Above I’ve done the same technique,
but I colored the river in waterproof grey with a waterbrush.

Below, this technique was used around the geranium center and drawn out lighter,
but for the rest I wet the background with the water and
dropped a bit of color in by touching my brush to my pen nib.

BTW, inks are harder to tame than watercolors!

 SIMPLE EXERCISE, 2

Above, I simple use a Pentel Aquash waterbrush filled with water,
and touched the Robert Oster Emerald ink on the top or undersides of
my TWSBI Eco 1.1, then ran it along the DRY paper edge (#1) and
then pulled it down without squeezing and it naturally dilutes with water.
Then before it was completely dry, I went back in with much more ink on my brush
and created the reflection of the trees in the lake.

After that was dry, I sketched the trees…
Note that the ink will go through watercolor paper much faster than watercolors,
so I sketched several layers keep it from going through.
Finally, I touched my waterbrush with a bit more ink on the tips
and filled in select areas of the front trees.

This took about 15 minutes without drying times, and would be a good practice.
A very very fast little sketch, used by me to test inks.

GREEN LIME, 3


This is a totally different protocol.  The paper was wet for the diluted lighter wash.
WET, as in, wet it once then came back and wet it again just before I started.
I touched the Pentel Aquash waterbrush to my Platignum pen to pick up Robert Oster Green Lime ink, and created the lightest value of the green. 

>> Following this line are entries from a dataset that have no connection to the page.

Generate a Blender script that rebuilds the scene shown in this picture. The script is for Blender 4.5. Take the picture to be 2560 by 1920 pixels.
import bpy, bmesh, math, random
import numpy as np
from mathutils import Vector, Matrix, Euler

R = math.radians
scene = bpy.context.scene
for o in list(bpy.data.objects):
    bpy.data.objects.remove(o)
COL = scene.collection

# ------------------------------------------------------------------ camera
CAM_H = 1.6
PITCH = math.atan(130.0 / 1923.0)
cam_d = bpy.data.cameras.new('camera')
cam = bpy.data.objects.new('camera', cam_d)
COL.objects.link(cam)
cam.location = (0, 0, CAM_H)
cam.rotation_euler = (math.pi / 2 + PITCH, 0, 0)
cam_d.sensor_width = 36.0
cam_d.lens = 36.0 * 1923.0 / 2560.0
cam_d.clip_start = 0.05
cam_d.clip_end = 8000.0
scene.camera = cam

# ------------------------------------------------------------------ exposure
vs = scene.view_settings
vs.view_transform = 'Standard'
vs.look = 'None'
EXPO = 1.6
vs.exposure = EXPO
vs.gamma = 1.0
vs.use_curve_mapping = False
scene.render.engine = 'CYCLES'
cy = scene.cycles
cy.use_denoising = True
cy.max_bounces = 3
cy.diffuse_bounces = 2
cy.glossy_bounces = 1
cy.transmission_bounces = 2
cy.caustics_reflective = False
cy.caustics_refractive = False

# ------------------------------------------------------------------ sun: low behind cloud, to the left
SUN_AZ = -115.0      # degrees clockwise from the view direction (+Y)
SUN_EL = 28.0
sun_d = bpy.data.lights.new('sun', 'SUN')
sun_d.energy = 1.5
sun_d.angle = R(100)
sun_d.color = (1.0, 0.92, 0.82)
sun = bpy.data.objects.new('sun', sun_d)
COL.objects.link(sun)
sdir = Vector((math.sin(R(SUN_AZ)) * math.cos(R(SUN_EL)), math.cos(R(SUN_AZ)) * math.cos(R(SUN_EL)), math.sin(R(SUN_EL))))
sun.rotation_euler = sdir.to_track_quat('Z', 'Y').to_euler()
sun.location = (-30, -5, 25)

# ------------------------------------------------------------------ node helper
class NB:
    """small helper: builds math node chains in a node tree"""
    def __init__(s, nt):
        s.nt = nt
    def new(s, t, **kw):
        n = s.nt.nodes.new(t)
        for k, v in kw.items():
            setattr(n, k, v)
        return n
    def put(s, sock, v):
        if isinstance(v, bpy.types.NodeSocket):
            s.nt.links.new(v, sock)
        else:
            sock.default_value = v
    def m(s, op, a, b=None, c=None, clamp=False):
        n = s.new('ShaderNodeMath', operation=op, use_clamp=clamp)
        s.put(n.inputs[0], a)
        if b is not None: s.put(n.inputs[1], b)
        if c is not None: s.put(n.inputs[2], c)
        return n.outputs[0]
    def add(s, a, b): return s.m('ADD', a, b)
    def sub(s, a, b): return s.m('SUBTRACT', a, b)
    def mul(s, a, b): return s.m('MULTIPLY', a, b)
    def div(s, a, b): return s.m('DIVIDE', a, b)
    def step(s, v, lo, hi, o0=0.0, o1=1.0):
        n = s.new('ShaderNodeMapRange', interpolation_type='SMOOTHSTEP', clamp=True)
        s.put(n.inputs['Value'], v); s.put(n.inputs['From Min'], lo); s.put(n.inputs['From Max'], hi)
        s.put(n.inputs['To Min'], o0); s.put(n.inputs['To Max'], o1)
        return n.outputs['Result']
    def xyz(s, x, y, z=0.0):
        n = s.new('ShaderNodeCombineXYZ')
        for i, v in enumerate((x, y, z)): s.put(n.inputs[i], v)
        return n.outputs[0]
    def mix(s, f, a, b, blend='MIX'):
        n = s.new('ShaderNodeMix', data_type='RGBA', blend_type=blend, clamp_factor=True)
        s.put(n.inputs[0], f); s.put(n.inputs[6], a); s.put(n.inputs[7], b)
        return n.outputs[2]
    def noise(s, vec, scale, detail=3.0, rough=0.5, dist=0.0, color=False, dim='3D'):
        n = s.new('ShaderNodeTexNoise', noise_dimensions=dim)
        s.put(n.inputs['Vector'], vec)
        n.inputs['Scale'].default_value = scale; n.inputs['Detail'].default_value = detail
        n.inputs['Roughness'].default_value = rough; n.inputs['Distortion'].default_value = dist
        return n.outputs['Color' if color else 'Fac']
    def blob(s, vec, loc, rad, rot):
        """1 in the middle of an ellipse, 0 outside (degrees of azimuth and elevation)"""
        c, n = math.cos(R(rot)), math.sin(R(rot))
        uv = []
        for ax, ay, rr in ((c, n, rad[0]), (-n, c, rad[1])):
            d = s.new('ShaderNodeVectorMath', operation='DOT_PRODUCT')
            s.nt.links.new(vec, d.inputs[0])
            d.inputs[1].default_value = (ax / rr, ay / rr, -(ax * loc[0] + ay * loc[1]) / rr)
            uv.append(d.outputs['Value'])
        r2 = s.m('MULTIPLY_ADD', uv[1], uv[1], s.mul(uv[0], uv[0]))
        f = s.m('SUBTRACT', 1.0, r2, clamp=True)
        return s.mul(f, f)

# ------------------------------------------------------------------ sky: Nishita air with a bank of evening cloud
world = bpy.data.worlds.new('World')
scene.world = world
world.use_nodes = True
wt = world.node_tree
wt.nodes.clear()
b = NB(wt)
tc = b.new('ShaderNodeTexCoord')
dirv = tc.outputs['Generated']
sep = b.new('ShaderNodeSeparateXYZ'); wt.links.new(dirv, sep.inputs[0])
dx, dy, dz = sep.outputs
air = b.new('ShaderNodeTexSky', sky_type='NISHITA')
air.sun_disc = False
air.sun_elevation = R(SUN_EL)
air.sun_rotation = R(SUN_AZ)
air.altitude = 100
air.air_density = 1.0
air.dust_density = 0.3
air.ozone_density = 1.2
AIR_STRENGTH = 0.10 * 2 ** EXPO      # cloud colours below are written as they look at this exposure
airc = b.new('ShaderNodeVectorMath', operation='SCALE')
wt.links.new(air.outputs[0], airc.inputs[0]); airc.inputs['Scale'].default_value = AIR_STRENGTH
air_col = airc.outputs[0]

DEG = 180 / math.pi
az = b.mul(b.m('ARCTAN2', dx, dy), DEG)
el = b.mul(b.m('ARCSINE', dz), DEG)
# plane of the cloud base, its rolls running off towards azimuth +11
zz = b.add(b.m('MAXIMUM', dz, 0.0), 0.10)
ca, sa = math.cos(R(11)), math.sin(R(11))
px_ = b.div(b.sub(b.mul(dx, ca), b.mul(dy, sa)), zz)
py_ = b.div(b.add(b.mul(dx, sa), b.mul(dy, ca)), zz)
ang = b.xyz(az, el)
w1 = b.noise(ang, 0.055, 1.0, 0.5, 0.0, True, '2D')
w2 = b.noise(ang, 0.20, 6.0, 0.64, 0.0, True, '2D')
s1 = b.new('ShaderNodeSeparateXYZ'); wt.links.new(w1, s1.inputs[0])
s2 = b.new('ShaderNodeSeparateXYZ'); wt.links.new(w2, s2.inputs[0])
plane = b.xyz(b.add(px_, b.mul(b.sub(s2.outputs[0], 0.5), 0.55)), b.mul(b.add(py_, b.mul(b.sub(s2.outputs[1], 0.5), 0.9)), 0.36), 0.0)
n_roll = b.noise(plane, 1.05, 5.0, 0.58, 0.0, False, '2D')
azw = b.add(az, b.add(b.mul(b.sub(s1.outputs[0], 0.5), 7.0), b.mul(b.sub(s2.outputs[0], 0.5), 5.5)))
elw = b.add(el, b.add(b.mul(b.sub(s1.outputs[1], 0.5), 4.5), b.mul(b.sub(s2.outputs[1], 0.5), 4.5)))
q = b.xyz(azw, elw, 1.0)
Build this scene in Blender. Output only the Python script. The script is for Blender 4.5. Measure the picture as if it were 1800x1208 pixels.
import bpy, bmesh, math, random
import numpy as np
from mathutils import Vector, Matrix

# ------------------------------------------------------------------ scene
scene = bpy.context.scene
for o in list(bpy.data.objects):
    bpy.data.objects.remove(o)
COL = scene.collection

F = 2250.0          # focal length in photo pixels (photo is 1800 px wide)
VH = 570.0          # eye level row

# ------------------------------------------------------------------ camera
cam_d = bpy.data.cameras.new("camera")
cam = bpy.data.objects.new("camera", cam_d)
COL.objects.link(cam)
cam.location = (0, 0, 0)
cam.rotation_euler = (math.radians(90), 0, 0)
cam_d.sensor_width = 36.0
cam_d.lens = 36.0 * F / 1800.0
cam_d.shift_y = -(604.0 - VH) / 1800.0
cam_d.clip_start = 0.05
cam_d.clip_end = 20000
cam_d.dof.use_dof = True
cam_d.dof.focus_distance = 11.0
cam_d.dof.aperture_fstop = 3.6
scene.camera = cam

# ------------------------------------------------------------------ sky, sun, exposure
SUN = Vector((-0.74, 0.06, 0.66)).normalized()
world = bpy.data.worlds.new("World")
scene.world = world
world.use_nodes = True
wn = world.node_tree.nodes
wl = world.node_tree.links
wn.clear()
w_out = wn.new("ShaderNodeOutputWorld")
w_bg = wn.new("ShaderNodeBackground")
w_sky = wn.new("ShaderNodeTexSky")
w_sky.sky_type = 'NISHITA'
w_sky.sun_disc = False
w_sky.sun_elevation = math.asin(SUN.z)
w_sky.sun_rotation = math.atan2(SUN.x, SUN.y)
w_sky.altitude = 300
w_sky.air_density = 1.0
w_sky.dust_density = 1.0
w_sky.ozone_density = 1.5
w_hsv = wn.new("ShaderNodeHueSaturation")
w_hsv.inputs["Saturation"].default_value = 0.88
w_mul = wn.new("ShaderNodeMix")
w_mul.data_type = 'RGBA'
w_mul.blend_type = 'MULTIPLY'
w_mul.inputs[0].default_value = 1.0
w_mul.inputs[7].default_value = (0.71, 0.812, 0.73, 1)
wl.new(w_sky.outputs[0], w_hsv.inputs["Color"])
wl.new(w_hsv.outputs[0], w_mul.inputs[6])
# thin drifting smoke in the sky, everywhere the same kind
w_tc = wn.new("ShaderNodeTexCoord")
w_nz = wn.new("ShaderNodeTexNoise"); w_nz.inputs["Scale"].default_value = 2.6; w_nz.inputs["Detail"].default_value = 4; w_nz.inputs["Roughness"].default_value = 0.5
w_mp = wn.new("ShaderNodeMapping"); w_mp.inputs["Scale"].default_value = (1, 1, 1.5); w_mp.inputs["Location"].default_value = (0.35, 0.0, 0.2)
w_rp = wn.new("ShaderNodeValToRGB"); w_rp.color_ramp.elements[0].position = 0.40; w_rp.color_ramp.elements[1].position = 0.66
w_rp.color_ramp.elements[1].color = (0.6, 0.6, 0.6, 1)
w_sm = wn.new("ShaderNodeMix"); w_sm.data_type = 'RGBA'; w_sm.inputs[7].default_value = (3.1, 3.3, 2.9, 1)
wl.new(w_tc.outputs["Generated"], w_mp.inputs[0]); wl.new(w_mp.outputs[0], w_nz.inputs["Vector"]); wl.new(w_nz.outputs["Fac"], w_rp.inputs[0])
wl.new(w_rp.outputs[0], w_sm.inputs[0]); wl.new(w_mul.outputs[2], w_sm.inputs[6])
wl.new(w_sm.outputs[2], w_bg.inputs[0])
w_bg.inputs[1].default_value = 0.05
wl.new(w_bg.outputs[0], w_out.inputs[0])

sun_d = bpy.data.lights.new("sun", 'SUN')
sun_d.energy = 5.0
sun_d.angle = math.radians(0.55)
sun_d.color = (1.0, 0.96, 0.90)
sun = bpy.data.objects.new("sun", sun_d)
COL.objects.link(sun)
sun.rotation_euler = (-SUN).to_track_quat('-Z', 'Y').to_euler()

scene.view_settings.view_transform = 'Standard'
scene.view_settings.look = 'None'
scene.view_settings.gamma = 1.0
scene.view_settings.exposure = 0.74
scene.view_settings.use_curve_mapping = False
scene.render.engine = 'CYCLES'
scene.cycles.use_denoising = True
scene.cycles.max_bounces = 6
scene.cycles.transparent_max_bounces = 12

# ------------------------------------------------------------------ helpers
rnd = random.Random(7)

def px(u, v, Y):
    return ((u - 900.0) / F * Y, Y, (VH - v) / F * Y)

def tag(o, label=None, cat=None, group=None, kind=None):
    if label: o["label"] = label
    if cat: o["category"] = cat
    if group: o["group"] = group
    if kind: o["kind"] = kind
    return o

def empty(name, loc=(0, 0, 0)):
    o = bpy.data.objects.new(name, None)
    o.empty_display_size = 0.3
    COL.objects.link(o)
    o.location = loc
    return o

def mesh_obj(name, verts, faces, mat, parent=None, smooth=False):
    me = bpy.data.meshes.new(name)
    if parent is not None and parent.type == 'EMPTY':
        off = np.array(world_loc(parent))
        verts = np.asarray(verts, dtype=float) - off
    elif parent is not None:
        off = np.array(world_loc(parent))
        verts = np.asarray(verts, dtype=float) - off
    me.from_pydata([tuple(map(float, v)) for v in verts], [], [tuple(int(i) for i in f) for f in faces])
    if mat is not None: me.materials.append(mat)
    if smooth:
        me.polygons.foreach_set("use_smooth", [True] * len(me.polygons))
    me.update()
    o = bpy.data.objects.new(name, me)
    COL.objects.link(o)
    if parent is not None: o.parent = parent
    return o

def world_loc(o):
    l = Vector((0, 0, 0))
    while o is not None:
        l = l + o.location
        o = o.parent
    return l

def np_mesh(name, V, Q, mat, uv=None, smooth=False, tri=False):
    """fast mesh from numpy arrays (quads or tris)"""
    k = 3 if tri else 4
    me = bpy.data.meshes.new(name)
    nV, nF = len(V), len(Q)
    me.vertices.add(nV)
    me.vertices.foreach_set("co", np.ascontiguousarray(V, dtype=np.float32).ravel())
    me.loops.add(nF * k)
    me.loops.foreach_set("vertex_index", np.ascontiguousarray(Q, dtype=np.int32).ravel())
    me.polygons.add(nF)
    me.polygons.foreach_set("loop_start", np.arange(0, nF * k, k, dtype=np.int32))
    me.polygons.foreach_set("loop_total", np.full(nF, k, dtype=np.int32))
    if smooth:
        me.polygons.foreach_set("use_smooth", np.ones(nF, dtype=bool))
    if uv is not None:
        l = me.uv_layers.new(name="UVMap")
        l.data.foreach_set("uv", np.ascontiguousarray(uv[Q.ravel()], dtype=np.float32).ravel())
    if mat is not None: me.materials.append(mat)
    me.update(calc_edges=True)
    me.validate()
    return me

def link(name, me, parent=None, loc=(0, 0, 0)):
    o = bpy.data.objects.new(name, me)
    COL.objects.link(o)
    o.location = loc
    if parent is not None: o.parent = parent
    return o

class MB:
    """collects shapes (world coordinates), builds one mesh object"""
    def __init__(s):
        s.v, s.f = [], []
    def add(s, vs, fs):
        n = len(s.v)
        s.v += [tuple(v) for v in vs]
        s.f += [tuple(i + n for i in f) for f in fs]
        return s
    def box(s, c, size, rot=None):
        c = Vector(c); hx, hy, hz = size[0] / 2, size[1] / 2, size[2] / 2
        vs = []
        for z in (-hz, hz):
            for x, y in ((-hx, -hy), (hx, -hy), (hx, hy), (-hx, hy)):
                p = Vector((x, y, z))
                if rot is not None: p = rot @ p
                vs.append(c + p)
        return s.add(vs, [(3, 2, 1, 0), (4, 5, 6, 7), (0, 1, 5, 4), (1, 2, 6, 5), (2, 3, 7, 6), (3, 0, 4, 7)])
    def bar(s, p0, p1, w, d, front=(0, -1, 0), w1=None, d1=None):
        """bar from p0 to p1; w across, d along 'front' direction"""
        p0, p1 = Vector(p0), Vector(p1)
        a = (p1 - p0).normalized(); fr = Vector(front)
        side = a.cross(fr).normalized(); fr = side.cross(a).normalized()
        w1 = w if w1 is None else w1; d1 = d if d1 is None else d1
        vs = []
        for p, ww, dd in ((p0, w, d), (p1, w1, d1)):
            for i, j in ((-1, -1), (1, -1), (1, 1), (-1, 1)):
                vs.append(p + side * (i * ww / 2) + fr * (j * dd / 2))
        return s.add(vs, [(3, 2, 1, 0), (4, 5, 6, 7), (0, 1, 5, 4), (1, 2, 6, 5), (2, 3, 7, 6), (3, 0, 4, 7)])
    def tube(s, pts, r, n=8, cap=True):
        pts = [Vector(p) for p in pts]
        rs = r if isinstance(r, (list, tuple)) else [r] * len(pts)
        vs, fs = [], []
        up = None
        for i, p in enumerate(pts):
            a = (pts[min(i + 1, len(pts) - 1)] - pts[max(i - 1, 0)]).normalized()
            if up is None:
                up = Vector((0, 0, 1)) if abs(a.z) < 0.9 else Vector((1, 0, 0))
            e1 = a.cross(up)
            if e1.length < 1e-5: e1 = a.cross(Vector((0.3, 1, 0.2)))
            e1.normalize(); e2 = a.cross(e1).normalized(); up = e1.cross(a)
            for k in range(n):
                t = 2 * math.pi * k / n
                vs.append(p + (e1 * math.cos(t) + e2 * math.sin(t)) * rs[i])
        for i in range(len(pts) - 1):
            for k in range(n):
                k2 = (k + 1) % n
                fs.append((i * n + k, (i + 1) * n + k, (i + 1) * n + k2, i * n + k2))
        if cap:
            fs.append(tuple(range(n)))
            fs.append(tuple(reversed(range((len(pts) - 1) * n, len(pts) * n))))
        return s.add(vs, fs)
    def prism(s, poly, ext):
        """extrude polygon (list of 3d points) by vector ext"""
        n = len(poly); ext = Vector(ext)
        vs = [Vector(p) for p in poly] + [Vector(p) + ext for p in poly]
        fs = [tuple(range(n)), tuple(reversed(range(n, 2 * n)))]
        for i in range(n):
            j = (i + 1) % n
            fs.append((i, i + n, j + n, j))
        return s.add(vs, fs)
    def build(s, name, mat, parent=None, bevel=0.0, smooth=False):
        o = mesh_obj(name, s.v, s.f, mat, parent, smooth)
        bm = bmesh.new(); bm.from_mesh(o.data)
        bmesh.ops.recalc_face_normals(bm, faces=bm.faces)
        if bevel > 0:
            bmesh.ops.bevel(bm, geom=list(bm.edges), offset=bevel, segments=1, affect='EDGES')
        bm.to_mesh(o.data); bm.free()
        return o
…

I let that dry, then added the darkest “wash” on dry paper (#1).
Just like with watercolors, I play around and get to know the inks I am painting with… Are they waterproof?  resistant?  fully soluble? 
It is important because you want to know what flexibility you have!
In this case, Green Lime ink is extremely soluble… This means that I can fully erase a line, which becomes important a bit later as I changed my  sketch.

In #2 I added Fineline Masking Fluid to save the pale areas of the cut lime.
Let it thoroughly dry!  I was happy happy when I found out
it works just as well (so far) for inks as it does for watercolors!

#3 shows the third value of the same ink, and now this takes a bit of practice to get just the right amount of ink (very little) on your brush and move it so that you have the  right color all around the drawing.  Soluble ink works best for this.

After drying I removed the masking fluid…

I needed to change the
shape of the cut lime
(I’d started with one idea then changed it) and this is where soluble inks rule… #4-#5 I was able to go over the old ink,
add to the line of my
new dark Green Lime ink.
Big tip:  If you decide to move inks, go over the entire area instead of touching up, or it will bloom (see deliberate bloom right) instead of blending.  Inks are very different than watercolors!

I let that area dry.

I then came back and added line details using my pen in #6.
If you want your ink lines a bit soft let the paper be just damp —
If sharp, then dry.  I wanted these sharp.

This sketch took longer, needed planning, needs a bit more practice.
About a half hour not including drying time.


In an inky sketch of
windmills in a foggy morning.  I started with a horizon line… then before I got too far in my sketch I pulled ink down for the water, and up for the sky (wet area above shows the distance of the pull.)
I wish I’d done this when I had just my horizon line in place, but it still worked.
The image was a foggy grey day across a body of water.

Over the dried ink wash I moved across the horizon line, adding lines for the various windmills and trees and such.  I used two colors, the Robert Oster Midnight Sapphire, and then to warm the banks and wooden structures, Robert Oster Aussie Brown ink.
It is risky laying in two lines of colored inks — I suggest trying it on a test area
so you can see how dark it is getting and how saturated.  A little ink goes LONG way.

LION, BRUSHWORK


This was a buildup of several layers of inks over a drawing with watercolor pencil.
I started with the lightest on wet paper, let dry, then began adding layers while squeezing the waterbrush.  Practice — the amount of squeeze (adding water) and the amount of ink you pick up off the tip of your pen determines the value of the ink.

Lamy Vista with Robert Oster African Gold ink and a Pentel Aquash waterbrush.